Interest rates can never be too high

In reality, the situation of interest rates being too high can never actually exist. Too high central bank rates would merely imply that the central bank is no longer a relevant institution in the day-to-day running of commercial banks. The free market would price credit risk as effectively as possible and would do so and independently of the central bank.

If the interest rates were too high and everyone was just putting their money in short-term deposits then competition would arise between banks, corporates and or consumers to lend out idle capital and make profits. Alternatively, if investment opportunities were limited, banks would swiftly realise they’ve got too many deposits and would immediately reduce the interest rates they offer on short-term deposits. Competition would force interest rates lower, where appropriate.
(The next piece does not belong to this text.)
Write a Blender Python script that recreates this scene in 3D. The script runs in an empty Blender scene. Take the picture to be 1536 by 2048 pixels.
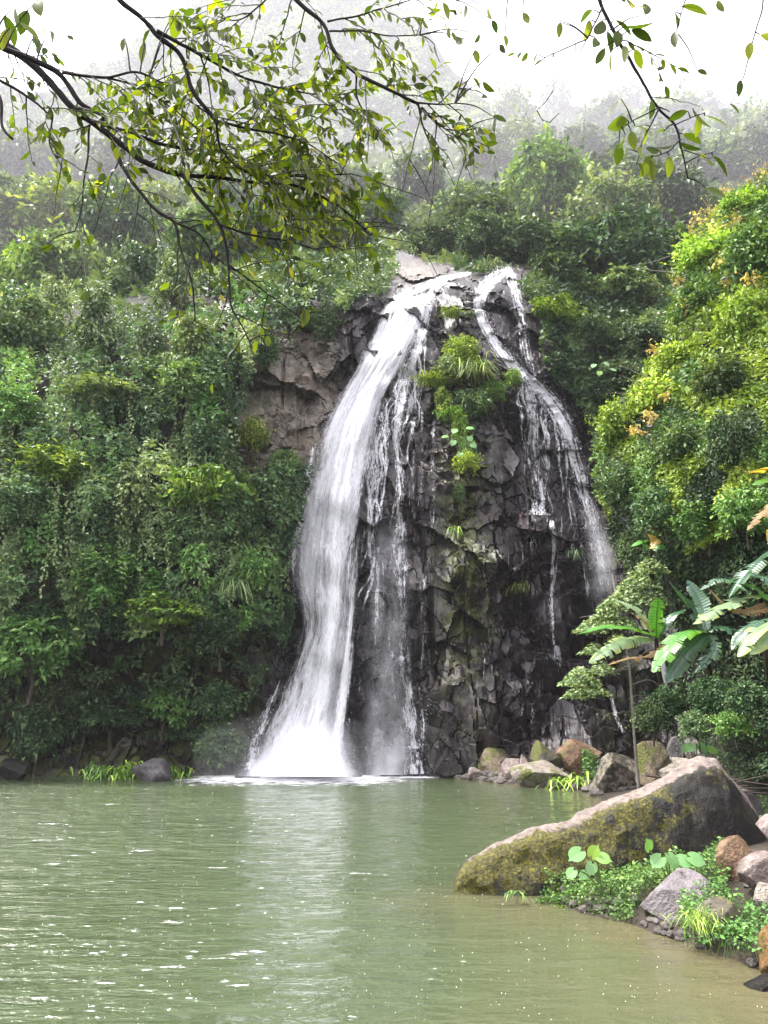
import bpy, math, random
import numpy as np
from mathutils import Vector

SC = bpy.context.scene
COL = SC.collection
R = math.radians

# ------------------------------------------------------------------ camera
CAM_H, PITCH, FPX = 1.8, R(15.0), 1550.0          # focal length in pixels of the 1536 x 2048 photo
cam_d = bpy.data.cameras.new('camera')
cam = bpy.data.objects.new('camera', cam_d); COL.objects.link(cam)
cam.location = (0, 0, CAM_H); cam.rotation_euler = (R(90) + PITCH, 0, 0)
cam_d.sensor_fit = 'VERTICAL'; cam_d.sensor_height = 36.0; cam_d.lens = 36.0 * FPX / 2048.0
cam_d.clip_start = 0.05; cam_d.clip_end = 6000
SC.camera = cam

# ------------------------------------------------------------------ sky, sun, exposure
SUN_EL, SUN_AZ = R(62), R(-78)     # azimuth measured from +Y towards +X (the sun stands beyond the fall, a little left)
w = bpy.data.worlds.new('World'); SC.world = w; w.use_nodes = True
nt = w.node_tree; bg = nt.nodes['Background']
sky = nt.nodes.new('ShaderNodeTexSky'); sky.sky_type = 'NISHITA'; sky.sun_disc = False
sky.sun_elevation = SUN_EL; sky.sun_rotation = SUN_AZ; sky.air_density = 1.0; sky.dust_density = 3.0; sky.ozone_density = 1.0
hs = nt.nodes.new('ShaderNodeHueSaturation'); hs.inputs['Saturation'].default_value = 0.10
tint = nt.nodes.new('ShaderNodeMixRGB'); tint.blend_type = 'MULTIPLY'; tint.inputs[0].default_value = 1.0
tint.inputs[2].default_value = (1.0, 0.975, 1.01, 1)
nt.links.new(sky.outputs[0], hs.inputs['Color']); nt.links.new(hs.outputs[0], tint.inputs[1]); nt.links.new(tint.outputs[0], bg.inputs['Color'])
bg.inputs['Strength'].default_value = 0.15
sun_d = bpy.data.lights.new('sun', 'SUN'); sun_d.energy = 3.6; sun_d.angle = R(9); sun_d.color = (1.0, 0.95, 0.86)
sun = bpy.data.objects.new('sun', sun_d); COL.objects.link(sun)
sdir = Vector((math.sin(SUN_AZ) * math.cos(SUN_EL), math.cos(SUN_AZ) * math.cos(SUN_EL), math.sin(SUN_EL)))
sun.rotation_euler = (-sdir).to_track_quat('-Z', 'Y').to_euler()
SC.view_settings.view_transform = 'Standard'; SC.view_settings.look = 'None'
SC.view_settings.exposure = 2.75; SC.view_settings.gamma = 1.0
cy = SC.cycles
cy.max_bounces = 8; cy.diffuse_bounces = 3; cy.glossy_bounces = 3; cy.transmission_bounces = 4; cy.volume_bounces = 1
cy.transparent_max_bounces = 32; cy.use_denoising = True; cy.caustics_reflective = False; cy.caustics_refractive = False
cy.sample_clamp_indirect = 6.0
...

What would it take to get here?

Unfortunately, it not quite as easy to get to this world of naturally floating interest rates as we would like. Falling interest rates encourage debt growth which is why, after a 30-year trend lower in global interest rates since the 1980’s, many economies around the globe are saturated with debt. Rising rates are positive for savers, depositors and the economy at large, but they are painful for debt holders. If the debt holders cannot make profits above the more naturally determined rate of interest, then defaults could take place as interest rates adjust. Optically, this wouldn’t appear to be a positive development in the short-term, which is why it would be rash to suddenly allow interest rates to shift higher overnight. However, we must remember that defaults only take place within businesses that cannot earn profits above the natural rate of interest – these companies should not have been in business in the first place.  So yes, short-term frictions should be expected but over time capital will be allocated far for efficiently and productively. In time the positive impacts, which I’ve mentioned above, would overcome the negative short-term implications from debt defaults.

Low-interest rates are inequality enhancing

In the real world, central bank rates are usually lower than those required to encourage depositors. Low central bank rates create a moral hazard for banks whereby they care much less about managing the level of deposits and much more about making loans. If the commercial banks run into liquidity constraints they can usually ask the central bank to step in. Banks love it when central bank rates are low – they are able to charge higher rates in the real economy but finance at cheaper central bank rates. In reality, banks still try to price credit risk reasonably effectively because they’d like to make as much money out of consumers as possible. The central bank backstop of cheap funding and lower rates just implies that banks don’t have to price credit risk quite as judiciously as they’d have to under a scenario of freer, less central bank controlled, banking. Banks benefit from being the intermediary between central bank rates and consumer rates, not average consumers because banks have an opportunity to arbitrage the credit risk.

Banks borrow as cheaply as possible and lend out at the highest rates possible. Think about it…interest rates on high credit risk loans are still pretty high… It’s the perceived lower credit risk customers who benefit from lower interest rates. Big companies, wealthy individuals and government all have much lower credit risk profiles than your average man on the street. If central banks rates are low, commercial banks are very willing to offer these types of institutions much lower interest rates. Your average man on the street doesn’t benefit nearly to the same degree. Through this mechanism, we can see one of the ways in which inflationary monetary policy, through low-interest rates, is inequality enhancing. This mechanism is insidious because it contradicts the mainstream economic narrative that stimulatory monetary policies could assist poorer people through stimulating economic activity. But this mainstream narrative needs to be challenged due to the incredibly negative impact on people who are less wealthy, less financially astute and less politically connected.